Start of STORED DATA
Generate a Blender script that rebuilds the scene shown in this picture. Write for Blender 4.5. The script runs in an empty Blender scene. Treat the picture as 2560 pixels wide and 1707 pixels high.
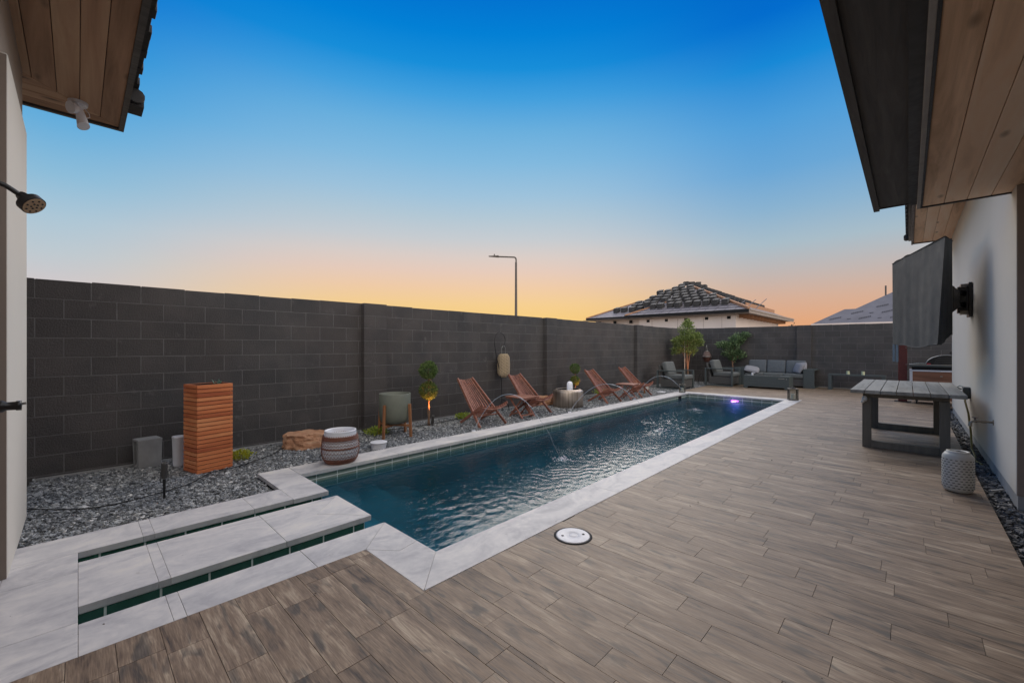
End of STORED DATA
Start of STORED DATA
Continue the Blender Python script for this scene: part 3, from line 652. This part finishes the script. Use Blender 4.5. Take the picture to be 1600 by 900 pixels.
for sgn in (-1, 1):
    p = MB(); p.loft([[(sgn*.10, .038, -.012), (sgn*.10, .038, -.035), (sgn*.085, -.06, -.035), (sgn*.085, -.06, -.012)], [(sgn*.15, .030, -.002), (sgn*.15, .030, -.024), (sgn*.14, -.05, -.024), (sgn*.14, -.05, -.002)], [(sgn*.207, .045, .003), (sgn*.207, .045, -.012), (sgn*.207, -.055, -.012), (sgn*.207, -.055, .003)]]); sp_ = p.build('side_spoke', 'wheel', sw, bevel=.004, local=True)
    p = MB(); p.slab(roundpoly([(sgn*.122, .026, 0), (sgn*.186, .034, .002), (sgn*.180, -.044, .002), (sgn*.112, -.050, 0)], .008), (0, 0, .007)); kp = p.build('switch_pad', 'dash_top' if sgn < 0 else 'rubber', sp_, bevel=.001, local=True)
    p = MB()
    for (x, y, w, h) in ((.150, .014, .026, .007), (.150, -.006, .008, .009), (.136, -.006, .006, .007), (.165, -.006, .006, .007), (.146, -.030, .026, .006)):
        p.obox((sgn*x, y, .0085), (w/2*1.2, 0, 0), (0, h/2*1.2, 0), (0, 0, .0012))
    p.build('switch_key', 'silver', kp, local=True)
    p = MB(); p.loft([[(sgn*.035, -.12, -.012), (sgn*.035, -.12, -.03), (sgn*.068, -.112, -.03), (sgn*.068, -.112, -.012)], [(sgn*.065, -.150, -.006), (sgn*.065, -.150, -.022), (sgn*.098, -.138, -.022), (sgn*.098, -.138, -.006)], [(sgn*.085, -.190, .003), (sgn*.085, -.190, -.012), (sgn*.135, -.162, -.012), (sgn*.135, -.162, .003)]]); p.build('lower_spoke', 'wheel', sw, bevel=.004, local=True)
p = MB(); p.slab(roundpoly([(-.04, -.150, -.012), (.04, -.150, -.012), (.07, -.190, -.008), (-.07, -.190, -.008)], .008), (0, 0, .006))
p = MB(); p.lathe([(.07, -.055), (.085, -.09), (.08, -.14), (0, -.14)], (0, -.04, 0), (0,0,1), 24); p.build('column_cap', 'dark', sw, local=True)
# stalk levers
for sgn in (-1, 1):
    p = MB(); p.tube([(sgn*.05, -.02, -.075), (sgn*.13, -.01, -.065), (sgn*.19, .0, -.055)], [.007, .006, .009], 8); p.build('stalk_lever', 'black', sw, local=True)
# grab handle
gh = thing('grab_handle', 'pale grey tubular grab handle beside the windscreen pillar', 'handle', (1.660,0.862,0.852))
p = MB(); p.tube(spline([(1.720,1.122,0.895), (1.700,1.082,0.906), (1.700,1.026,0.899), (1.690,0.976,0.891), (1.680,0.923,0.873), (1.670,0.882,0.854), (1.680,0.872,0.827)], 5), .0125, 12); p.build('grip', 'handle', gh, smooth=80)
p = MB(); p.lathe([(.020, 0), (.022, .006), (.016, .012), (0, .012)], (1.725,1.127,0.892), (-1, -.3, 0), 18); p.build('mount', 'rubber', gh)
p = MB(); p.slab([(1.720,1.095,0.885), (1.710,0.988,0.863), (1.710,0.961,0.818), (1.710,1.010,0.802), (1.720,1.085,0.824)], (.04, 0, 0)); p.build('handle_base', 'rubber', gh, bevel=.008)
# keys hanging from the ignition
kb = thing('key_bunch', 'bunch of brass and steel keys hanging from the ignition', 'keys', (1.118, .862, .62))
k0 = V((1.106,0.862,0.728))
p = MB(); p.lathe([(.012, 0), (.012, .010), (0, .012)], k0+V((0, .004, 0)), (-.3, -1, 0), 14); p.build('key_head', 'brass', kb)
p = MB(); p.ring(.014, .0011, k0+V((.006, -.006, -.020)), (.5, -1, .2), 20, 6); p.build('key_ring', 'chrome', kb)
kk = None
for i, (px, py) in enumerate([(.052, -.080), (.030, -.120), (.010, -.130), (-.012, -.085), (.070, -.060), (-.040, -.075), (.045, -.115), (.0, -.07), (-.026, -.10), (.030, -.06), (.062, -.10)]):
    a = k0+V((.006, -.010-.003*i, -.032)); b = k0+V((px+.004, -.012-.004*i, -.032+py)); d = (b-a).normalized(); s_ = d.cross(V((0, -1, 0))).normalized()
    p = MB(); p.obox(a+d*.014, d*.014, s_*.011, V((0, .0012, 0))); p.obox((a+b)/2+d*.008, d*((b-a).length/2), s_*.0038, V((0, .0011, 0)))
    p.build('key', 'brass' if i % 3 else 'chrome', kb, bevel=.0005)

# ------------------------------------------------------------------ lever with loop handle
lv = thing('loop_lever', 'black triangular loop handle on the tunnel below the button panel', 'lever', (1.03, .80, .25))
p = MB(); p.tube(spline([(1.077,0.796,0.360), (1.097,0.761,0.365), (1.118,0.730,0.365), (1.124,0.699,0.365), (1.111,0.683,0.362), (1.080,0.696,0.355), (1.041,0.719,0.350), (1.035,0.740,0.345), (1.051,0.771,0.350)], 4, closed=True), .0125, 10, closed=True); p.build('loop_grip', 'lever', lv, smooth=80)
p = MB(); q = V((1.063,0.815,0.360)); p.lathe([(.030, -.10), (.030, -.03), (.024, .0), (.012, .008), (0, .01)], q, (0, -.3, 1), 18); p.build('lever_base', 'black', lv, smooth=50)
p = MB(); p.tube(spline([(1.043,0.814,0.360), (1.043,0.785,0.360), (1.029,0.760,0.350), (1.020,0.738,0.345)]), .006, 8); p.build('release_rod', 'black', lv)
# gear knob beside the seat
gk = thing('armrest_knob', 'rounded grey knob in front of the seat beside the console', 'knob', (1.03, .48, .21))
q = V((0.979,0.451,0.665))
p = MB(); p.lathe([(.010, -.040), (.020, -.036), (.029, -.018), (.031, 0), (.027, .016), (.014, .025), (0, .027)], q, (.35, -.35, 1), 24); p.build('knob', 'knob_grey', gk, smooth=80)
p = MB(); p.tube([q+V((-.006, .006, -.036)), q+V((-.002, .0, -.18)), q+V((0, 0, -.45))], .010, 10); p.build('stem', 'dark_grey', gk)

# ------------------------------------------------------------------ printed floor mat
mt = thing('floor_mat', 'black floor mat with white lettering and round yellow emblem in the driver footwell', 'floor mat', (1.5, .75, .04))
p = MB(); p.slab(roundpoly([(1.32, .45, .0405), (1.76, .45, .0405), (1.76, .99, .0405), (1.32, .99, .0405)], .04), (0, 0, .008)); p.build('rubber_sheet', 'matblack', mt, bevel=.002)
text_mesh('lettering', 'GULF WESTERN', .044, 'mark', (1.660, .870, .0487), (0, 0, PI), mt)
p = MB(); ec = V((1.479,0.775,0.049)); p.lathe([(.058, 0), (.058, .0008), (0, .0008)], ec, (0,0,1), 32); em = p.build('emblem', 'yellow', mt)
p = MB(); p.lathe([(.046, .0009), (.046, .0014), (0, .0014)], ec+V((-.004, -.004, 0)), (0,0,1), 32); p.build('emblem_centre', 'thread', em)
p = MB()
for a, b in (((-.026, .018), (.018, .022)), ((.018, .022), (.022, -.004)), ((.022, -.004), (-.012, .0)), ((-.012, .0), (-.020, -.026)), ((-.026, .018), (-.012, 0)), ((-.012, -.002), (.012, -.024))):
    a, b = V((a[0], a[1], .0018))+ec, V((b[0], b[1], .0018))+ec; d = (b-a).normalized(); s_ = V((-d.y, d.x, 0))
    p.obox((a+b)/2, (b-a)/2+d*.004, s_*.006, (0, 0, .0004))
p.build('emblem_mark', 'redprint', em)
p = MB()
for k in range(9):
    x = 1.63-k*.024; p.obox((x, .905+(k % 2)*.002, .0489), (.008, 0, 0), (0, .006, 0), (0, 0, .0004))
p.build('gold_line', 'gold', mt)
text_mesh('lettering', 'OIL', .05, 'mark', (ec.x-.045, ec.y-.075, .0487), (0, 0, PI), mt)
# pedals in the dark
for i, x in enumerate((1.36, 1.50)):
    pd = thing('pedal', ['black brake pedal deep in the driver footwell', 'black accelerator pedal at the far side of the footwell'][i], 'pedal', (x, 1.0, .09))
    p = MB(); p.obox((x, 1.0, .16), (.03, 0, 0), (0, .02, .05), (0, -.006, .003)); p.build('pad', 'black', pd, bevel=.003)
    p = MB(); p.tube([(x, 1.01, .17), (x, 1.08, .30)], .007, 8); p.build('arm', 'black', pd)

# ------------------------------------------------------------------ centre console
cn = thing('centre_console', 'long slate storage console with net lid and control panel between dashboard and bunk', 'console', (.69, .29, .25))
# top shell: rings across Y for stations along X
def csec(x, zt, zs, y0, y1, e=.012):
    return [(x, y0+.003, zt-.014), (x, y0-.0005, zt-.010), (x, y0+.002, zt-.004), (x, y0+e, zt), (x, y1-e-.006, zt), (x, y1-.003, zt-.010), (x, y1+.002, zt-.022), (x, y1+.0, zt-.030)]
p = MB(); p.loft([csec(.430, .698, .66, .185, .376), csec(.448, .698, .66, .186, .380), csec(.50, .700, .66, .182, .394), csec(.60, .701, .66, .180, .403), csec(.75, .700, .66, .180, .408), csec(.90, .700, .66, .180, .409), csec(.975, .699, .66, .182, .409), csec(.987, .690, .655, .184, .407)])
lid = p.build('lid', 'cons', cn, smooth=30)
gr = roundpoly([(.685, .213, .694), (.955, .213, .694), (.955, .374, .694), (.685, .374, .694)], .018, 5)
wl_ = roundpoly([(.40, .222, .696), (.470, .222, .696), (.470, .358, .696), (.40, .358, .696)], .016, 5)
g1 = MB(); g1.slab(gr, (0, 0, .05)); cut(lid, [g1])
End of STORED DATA
Find how many lines of the material carry the string "from". Only the number should be in the answer.

### ANSWER TO THIS EXERCISE
3